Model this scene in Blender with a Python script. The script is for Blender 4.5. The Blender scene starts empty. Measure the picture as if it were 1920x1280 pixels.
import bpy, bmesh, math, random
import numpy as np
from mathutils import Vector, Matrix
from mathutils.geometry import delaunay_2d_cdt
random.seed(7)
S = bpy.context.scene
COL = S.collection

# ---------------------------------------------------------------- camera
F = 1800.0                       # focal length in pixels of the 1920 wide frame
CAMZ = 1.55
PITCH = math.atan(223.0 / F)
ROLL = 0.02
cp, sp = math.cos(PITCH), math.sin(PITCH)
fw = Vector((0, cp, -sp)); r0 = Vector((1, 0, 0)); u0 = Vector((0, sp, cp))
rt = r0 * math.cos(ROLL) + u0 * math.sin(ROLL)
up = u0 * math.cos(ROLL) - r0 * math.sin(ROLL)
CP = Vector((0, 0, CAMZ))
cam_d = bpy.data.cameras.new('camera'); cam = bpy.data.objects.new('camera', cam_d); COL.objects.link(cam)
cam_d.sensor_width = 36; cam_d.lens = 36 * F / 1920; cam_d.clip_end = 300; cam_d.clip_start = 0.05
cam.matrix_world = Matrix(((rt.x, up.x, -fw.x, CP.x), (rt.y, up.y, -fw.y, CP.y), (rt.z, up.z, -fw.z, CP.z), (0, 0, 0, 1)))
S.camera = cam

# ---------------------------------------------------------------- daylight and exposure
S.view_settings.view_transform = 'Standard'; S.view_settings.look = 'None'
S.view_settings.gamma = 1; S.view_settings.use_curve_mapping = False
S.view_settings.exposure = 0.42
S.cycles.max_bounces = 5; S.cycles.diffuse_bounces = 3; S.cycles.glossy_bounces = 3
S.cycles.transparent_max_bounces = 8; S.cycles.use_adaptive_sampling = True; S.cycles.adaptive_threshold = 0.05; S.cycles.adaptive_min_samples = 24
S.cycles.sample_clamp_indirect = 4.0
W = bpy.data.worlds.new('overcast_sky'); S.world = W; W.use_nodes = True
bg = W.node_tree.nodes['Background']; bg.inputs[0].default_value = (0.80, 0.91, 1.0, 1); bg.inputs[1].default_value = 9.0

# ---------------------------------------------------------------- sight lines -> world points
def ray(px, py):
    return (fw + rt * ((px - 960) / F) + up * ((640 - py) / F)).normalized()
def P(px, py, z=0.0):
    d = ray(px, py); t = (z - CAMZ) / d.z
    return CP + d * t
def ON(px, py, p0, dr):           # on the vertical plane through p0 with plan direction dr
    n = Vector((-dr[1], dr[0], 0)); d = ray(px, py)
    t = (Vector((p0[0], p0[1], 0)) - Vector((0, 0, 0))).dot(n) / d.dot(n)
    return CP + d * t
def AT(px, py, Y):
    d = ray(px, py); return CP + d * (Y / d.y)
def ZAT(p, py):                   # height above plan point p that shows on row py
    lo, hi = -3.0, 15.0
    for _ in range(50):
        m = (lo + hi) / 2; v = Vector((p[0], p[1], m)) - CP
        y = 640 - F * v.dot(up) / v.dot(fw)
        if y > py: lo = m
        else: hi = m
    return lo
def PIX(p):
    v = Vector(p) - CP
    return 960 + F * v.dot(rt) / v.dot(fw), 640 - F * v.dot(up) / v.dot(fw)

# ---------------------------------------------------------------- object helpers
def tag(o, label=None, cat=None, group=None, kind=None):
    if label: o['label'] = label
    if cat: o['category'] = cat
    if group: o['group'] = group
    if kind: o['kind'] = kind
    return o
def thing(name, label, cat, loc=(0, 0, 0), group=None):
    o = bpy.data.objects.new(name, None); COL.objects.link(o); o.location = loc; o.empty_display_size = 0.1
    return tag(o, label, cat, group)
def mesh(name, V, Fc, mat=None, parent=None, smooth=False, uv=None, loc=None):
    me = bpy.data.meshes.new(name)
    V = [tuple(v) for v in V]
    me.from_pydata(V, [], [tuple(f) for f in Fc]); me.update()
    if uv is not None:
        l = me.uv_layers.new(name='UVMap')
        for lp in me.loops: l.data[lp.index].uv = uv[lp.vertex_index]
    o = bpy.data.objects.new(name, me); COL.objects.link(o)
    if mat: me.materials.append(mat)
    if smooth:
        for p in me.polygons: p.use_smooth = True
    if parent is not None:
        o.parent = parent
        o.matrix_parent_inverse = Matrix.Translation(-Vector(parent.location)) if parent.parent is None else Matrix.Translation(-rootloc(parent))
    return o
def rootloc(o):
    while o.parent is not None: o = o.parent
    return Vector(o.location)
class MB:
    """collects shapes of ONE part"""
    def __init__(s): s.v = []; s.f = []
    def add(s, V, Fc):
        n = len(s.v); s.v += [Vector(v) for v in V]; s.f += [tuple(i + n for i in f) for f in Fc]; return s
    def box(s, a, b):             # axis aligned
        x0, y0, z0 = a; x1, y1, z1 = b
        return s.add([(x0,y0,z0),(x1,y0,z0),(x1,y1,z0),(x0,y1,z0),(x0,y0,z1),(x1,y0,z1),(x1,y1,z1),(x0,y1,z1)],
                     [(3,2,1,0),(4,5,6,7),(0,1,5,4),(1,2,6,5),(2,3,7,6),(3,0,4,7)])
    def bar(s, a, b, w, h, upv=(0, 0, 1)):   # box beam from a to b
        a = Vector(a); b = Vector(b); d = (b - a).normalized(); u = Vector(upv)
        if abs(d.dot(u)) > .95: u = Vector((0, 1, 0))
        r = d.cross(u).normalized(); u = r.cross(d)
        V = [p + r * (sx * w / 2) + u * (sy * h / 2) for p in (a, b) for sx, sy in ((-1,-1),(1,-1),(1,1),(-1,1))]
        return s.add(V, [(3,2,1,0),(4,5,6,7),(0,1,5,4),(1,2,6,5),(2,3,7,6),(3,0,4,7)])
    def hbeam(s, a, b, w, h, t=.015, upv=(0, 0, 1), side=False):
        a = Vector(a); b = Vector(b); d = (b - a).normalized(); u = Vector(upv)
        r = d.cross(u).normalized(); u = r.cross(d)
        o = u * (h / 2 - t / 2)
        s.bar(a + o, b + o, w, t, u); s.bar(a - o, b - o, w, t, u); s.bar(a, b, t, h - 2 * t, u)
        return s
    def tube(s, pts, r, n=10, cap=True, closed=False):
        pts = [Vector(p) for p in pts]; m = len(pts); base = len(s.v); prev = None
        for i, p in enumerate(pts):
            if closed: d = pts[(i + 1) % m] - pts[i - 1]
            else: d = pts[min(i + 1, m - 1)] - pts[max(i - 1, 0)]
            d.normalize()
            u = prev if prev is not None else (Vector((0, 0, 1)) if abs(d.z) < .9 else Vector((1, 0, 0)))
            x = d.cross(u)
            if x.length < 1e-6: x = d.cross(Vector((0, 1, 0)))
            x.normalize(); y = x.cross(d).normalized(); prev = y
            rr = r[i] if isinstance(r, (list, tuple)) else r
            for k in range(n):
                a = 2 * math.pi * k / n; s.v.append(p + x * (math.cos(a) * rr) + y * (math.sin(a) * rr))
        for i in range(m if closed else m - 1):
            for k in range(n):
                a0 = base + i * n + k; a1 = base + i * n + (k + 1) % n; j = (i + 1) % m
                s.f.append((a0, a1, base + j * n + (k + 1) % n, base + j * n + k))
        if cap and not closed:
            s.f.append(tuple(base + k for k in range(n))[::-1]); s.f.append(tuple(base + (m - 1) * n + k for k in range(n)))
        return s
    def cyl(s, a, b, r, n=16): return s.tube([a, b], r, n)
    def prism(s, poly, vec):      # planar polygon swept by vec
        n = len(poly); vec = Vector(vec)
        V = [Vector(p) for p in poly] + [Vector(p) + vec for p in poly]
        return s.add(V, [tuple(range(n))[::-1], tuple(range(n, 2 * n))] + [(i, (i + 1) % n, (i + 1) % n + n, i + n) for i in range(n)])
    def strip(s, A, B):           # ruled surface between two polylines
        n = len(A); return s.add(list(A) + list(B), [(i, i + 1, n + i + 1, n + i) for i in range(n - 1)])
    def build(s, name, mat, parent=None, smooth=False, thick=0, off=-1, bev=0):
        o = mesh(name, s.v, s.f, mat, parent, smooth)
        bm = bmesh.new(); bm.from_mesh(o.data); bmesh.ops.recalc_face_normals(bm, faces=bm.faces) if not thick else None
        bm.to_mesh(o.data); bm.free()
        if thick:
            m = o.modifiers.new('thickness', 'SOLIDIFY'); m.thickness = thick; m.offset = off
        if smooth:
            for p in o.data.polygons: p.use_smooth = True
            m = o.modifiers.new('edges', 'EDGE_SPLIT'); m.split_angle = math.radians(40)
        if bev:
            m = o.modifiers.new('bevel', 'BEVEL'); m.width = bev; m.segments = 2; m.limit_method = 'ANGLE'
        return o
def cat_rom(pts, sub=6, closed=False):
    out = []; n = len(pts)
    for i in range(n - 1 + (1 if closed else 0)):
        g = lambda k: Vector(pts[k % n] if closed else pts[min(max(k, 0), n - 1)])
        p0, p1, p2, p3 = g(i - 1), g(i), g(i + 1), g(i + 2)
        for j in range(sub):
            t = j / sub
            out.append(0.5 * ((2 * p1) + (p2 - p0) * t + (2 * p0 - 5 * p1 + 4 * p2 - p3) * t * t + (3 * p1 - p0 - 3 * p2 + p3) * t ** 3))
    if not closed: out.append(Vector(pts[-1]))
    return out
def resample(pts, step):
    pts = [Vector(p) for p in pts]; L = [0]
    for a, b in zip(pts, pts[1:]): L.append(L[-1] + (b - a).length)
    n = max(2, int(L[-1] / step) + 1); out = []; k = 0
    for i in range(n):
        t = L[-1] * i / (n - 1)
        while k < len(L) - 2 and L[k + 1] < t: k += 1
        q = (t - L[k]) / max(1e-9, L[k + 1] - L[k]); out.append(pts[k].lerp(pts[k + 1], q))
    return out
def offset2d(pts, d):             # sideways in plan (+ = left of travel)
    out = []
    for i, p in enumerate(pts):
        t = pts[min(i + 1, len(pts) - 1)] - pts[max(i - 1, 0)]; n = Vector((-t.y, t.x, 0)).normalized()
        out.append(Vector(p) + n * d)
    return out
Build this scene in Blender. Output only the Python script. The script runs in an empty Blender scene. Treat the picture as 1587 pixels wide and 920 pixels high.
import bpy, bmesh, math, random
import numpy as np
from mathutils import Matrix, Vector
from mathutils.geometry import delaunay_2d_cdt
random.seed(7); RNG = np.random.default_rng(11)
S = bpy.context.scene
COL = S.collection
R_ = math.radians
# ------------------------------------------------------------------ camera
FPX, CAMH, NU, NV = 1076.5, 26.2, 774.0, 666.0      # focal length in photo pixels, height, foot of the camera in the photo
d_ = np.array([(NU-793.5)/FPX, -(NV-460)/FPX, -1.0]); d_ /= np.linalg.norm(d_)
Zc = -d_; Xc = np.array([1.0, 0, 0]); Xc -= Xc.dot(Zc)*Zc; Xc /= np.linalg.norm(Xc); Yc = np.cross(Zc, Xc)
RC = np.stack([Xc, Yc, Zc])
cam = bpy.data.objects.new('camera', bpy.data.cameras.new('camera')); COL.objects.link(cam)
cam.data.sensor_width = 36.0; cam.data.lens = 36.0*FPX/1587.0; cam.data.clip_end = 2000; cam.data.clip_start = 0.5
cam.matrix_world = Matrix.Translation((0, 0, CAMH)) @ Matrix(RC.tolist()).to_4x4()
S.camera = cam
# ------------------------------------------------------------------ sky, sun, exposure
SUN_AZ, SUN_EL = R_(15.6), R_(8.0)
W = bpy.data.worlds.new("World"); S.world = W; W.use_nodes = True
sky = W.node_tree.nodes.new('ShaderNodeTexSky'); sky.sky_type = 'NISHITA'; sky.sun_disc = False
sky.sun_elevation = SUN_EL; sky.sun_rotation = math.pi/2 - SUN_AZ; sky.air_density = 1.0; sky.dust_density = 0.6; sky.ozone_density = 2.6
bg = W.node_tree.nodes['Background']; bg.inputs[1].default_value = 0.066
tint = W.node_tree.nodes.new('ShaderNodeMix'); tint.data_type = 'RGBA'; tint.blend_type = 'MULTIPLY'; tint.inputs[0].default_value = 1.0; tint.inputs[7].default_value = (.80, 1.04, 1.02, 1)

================

▸ **Challenge**: Count how many lines above contain the word "this". Reply with the number alone.

▸ **Exercise result**: 2